_Problem description:_
Tally up the lines where the string "Take" appears; reply with the number only.

_Provided information:_
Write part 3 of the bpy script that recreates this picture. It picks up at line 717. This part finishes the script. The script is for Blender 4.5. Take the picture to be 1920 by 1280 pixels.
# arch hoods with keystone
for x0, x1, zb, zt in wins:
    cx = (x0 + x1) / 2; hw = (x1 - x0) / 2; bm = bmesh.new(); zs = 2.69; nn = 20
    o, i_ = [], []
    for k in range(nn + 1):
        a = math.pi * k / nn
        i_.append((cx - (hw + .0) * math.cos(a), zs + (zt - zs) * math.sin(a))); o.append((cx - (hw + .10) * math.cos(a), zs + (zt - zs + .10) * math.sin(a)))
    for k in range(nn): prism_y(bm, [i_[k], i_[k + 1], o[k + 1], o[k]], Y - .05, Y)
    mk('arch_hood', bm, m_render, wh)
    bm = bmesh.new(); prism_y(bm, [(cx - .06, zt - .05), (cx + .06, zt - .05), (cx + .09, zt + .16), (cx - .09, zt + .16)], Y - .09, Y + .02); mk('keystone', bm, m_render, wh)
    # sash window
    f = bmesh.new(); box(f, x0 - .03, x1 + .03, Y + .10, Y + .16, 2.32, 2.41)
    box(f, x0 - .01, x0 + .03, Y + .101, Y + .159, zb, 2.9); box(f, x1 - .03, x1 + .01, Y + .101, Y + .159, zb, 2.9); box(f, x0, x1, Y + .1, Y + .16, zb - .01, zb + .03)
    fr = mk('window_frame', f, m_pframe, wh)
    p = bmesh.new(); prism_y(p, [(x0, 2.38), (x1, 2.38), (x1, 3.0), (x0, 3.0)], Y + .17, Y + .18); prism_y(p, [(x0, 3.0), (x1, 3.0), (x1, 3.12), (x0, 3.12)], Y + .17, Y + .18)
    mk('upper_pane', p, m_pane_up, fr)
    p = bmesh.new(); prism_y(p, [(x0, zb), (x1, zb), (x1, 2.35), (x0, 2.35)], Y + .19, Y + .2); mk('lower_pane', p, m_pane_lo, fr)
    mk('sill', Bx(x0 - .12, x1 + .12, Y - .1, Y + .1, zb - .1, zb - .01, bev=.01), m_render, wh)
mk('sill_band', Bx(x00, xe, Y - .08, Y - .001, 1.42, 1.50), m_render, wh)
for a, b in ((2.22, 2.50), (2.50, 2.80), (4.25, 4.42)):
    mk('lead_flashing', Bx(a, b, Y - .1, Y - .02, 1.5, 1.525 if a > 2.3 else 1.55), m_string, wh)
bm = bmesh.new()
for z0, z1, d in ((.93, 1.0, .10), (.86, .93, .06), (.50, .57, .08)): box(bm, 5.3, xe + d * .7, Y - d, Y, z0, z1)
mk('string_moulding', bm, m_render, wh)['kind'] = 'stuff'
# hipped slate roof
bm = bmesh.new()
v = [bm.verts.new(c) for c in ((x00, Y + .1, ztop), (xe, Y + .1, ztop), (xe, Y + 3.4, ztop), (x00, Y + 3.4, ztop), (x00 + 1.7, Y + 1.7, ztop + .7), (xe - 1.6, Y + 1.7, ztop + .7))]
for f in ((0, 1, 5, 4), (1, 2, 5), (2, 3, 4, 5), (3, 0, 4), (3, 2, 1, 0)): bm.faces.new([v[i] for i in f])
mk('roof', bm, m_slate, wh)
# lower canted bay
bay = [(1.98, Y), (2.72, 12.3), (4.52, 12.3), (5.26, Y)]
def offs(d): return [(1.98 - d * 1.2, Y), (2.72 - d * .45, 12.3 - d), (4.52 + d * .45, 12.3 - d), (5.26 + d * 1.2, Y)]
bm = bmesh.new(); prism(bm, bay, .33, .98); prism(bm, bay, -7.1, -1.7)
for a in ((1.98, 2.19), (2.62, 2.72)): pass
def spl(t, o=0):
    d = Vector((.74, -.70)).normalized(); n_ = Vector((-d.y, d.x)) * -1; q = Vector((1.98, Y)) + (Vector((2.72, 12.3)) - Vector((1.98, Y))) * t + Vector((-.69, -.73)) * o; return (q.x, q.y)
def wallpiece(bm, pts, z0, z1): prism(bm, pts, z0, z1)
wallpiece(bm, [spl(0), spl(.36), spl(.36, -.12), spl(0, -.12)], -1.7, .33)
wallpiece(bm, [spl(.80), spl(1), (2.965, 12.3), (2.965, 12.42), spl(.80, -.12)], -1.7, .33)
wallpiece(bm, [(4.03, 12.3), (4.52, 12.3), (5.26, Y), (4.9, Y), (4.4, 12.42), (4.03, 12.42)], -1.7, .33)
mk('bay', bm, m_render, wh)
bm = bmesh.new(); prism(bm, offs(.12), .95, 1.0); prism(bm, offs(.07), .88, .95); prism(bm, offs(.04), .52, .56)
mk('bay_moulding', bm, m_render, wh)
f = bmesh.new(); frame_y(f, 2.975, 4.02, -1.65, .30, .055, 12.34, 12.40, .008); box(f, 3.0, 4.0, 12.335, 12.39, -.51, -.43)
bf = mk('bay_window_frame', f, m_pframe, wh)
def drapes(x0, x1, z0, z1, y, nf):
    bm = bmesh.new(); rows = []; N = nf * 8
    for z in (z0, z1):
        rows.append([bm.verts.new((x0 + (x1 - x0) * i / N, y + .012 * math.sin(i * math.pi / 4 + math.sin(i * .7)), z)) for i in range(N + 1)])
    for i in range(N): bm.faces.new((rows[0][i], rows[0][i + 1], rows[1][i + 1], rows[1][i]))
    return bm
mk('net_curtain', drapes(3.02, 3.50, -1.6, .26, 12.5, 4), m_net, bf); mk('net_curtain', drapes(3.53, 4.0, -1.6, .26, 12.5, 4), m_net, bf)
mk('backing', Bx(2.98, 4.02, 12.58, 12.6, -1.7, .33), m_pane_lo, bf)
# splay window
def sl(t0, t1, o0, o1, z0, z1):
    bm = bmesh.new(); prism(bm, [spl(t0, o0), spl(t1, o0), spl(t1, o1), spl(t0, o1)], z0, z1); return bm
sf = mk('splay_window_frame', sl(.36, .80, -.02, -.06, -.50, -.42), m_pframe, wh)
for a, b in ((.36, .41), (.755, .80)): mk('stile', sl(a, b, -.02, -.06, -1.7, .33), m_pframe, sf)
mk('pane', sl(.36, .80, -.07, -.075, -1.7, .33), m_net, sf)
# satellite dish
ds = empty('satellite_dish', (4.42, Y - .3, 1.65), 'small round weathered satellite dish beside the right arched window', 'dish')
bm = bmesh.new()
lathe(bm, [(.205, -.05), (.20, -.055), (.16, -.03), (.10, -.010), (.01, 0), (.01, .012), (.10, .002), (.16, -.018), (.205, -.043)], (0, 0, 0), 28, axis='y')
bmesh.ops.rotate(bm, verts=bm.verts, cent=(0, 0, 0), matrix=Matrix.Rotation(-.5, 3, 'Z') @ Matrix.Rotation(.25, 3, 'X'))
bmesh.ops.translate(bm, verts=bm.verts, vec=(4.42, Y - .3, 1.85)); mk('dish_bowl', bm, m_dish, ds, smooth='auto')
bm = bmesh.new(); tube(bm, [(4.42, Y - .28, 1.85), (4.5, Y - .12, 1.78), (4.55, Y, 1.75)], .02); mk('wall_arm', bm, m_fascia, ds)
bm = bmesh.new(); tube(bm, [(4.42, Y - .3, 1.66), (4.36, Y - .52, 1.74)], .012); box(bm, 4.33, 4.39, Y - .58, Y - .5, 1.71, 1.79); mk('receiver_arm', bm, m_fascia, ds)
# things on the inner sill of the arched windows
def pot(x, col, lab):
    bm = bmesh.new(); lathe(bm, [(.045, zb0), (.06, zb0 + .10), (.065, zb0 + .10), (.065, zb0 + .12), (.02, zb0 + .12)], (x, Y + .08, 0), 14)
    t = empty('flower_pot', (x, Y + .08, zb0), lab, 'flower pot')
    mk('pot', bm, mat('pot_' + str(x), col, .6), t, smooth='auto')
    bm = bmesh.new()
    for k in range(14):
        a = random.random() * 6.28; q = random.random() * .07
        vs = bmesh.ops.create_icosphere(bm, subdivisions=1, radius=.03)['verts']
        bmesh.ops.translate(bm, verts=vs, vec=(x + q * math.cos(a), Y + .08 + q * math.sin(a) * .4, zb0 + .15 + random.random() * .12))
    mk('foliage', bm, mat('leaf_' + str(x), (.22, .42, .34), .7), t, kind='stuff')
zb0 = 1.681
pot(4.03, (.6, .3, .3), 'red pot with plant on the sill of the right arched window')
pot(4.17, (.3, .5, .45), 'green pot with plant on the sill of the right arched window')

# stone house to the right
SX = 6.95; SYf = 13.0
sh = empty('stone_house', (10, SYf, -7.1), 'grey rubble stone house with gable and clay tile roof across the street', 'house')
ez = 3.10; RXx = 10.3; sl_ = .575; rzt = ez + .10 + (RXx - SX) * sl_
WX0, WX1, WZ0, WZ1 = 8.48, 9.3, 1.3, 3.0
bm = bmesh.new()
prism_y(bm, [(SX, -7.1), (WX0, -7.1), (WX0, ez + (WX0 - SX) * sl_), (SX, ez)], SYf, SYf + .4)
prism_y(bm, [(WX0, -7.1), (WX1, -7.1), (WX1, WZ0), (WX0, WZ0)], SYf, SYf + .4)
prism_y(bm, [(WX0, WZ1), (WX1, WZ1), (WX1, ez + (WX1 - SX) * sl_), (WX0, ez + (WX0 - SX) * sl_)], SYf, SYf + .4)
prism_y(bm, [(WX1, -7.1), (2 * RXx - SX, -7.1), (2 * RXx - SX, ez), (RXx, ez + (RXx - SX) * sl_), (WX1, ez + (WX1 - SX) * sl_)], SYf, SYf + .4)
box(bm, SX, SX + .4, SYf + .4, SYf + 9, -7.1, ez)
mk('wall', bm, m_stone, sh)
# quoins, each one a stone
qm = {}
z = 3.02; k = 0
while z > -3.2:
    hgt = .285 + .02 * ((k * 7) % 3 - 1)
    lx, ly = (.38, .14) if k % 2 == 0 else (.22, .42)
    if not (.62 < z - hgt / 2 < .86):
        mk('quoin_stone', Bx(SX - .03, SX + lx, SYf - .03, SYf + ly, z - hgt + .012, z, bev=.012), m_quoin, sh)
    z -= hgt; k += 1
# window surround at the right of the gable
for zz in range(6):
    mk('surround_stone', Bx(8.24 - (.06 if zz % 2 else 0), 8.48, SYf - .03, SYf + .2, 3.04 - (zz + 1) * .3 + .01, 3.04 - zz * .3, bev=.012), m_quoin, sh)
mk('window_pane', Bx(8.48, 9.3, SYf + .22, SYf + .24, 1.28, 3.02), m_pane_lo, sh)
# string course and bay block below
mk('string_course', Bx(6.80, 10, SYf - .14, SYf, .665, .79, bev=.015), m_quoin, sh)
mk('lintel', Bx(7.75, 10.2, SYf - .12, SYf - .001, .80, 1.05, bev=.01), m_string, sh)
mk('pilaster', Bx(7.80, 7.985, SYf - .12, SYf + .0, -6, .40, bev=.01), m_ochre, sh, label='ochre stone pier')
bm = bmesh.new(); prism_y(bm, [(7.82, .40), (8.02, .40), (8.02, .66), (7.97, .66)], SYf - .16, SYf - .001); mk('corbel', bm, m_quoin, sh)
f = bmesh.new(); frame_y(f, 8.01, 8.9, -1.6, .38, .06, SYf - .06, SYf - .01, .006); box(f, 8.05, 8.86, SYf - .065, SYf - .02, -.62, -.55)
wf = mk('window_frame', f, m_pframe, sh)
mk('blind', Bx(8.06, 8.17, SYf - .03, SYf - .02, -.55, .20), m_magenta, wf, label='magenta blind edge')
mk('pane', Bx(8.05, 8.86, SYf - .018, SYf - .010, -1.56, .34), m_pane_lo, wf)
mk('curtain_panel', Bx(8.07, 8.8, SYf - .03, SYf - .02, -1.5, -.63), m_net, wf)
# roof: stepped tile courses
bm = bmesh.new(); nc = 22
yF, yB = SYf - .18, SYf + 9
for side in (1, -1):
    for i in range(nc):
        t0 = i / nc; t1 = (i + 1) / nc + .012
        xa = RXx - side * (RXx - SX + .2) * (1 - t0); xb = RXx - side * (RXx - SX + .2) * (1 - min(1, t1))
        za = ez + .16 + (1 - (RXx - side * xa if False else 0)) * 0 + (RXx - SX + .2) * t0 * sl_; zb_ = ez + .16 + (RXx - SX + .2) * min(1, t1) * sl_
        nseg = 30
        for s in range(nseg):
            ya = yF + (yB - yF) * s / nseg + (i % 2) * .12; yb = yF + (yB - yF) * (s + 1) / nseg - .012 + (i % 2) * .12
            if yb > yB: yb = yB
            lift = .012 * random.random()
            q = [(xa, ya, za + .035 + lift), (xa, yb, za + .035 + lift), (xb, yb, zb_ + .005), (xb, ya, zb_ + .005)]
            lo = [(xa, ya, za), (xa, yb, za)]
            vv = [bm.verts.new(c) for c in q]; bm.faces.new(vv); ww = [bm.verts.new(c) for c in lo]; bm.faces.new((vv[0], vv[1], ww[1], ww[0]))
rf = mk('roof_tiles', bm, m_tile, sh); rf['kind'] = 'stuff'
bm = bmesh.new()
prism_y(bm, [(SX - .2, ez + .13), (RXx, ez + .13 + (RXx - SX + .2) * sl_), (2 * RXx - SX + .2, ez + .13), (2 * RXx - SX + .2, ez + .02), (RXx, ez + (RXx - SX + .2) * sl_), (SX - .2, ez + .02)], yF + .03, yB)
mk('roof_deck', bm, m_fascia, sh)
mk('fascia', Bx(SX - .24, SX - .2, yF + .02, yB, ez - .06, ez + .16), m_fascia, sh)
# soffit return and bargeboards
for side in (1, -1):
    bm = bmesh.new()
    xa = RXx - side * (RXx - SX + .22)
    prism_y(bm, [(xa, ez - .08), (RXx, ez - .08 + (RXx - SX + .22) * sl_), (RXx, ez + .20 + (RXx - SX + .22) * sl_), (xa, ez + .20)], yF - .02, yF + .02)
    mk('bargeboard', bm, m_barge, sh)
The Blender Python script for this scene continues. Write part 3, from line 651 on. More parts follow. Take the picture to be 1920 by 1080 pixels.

_Response to the exercise:_
2